Alternative probe tuning for signal enhancing and spin-noise studies
Initial remarks: The classical procedure to tune a probe consists in minimizing the power reflected to the amplifier and corresponds to a tuning according to the emission circuit. The reception circuit being different, when the signal of the magnetization is acquired, the circuit is no longer well tuned.
Aim: Obtaining a probe perfectly tuned at the Larmor frequency according to the reception circuit.
Principle: By monitoring the probe noise level at the output of the probe through the preamplifier, it becomes possible to tune it at the Larmor frequency according to the reception circuit.
Principle of an NMR probe. Classical tuning: according to the emission through A. Alternative tuning: according to the reception through B.
Advantages:
- Since the observed signal is dependent on the quality of the probe during the acquisition time, larger signals are observed and potentially larger signal-to-noise ratio.
- If the probe is perfectly tuned in reception, the radiation damping field is effectively perpendicular to the transverse magnetization. Optimizing solvent suppression is thus easier.
- For spin-noise measurements pure Lorentzian shapes are obtained.
Improvements allowed by tuning according to the reception:Left Improvement in signal amplitude allowed by the tuning according to the reception (B) relative to the classical procedure (A). Right Spin-noise power spectra of a concentrated saccharose sample at 700 MHz. A Tuning according to the emission. B Tuning according to the reception: Pure absorption Lorentzian signals and average noise level higher, i.e. perfect tuning
Optimal conditions: Obviously, when your probe is tuned according to the reception circuit it is no longer tuned and matched according to the emission circuit and thus amplifier mismatch can be expected on special experiments. It is nevertheless possible to restore this tuning and matching condition by inserting before the cross-diodes a tuning circuit.
To go further:
- Reference: D. J.Y. Marion and H. Desvaux, Journal of magnetic Resonance, 193, (2008) 153-157.
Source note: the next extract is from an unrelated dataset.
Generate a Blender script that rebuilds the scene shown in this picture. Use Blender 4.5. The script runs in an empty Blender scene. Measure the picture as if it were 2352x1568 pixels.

- Automatic procedure to perform this noise tuning: Pulse program, Scilab procedure to treat the data, help file
Beside the detection of laser-polarized xenon signal by nuclear spin-noise, we have an on-going collaboration with the group of Pr. N. Müller at University J. Kepler (Linz) for optimizing the spin-noise detection and looking to the key properties of this phenomenon which appears to be strongly correlated to radiation damping.